The book’s relevance is obvious from the Foreword by Diarmuid O’Murchu. This author favored by progressive voices believes that the “previous, familiar world of conventional wisdom no longer holds,” that the “certainties crumble, the clarity fades, the boundaries are stretched.” We have entered “into new territory, disturbing, dangerous, challenging, but for growing numbers among us, exciting and promising.”
O’Murchu knows that “Mystics both ancient and recent” are familiar with the territory but “there is a radical newness” now that Jim Conlon alerts us to “in these opening decades of the 21st century.” How fortunate that Conlon in a Rainer Maria Rilke poem translated by Brother David Steindl-Rast, OSB, an expression that provided a perfect title for the book.
Readers will be grateful that the poem follows O’Murchu’s Introduction. The vision, the universal dream that this inspired text promotes is captured in the words of Elizabeth Johnston: “A flourishing humanity on a thriving earth in an evolving universe, all together filled with the glory of God….Such is the theological vision and praxis we are being called to in this crucial age of Earth’s distress.”

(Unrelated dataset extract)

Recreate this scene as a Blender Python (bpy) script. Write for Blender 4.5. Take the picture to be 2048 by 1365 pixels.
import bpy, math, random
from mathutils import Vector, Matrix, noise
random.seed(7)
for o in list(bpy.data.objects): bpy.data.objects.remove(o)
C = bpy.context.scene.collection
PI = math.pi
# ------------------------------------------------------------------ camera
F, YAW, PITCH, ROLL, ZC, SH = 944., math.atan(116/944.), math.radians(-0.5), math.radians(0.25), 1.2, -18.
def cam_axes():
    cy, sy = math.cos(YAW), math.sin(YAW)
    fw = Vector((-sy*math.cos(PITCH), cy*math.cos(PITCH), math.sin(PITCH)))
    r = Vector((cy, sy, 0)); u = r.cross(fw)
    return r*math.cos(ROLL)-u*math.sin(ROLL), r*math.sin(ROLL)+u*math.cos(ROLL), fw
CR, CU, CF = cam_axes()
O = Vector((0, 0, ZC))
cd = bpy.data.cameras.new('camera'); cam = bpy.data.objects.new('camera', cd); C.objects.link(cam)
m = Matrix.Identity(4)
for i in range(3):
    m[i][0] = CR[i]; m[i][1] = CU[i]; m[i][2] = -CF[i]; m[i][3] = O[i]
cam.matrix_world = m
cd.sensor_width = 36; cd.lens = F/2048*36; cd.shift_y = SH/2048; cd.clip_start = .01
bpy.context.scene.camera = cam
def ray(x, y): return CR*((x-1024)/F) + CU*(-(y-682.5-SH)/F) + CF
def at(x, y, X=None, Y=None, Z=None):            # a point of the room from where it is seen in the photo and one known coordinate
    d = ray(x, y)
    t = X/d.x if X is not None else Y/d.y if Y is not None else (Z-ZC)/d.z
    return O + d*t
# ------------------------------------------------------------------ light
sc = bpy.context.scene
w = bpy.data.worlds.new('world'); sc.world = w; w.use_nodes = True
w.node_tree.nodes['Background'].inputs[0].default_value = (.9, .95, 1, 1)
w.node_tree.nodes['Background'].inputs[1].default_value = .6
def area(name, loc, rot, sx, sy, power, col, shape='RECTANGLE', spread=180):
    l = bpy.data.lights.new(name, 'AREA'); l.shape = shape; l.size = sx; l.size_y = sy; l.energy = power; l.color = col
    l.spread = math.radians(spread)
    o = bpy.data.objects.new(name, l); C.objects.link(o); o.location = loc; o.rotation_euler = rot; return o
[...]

To that goal Ernesto Cardinal adds: “We will be the conscience of the universe. And our body will be the whole universe … But first we must establish the kingdom, perfect justice on earth.” Such a lofty goal demands that we “integrate our relationships with God, with ourselves, with others and with the planet” (Mary John Manazan), “with the evolutionary urge and dynamics of the universe” (Carmel Higgins). All this centers in the heart “where we are one with ourselves, with all others and with God” (Steindl-Rast).
Conlon is convinced that the soul’s longing for the divine, for God, must be grounded in the realities of the human story. Such longing will fashion a compassionate existence for “a flourishing humanity on a thriving earth in an evolving universe, all together filled with the glory of God” (Johnston).
Essential to Conlon’s vision is a “new spirituality being born today unprecedented in human history.” He sees “growing evidence of an emerging planetary spirituality.” Such a spirituality is basic to what Passionist Thomas Berry has called the “reinvention of humanity and culture.”
Conlon’s book is a blueprint for a “mystical and engaged cosmology” capable of bringing about “an awakening to the deep presence of the sacred, an encounter with beauty, a threshold to divine mystery, a language of sacredness and soul.” Providing this taste of Conlon’s own prose may empower us to “counteract terrorism, nuclear proliferation, military expansion, poverty for the many, and affluence for the few.” Adopting this book’s plea for cosmic consciousness may bring about action in the world “to heal what is broken and renew the face of the earth s we embrace mystery, creativity and compassion.”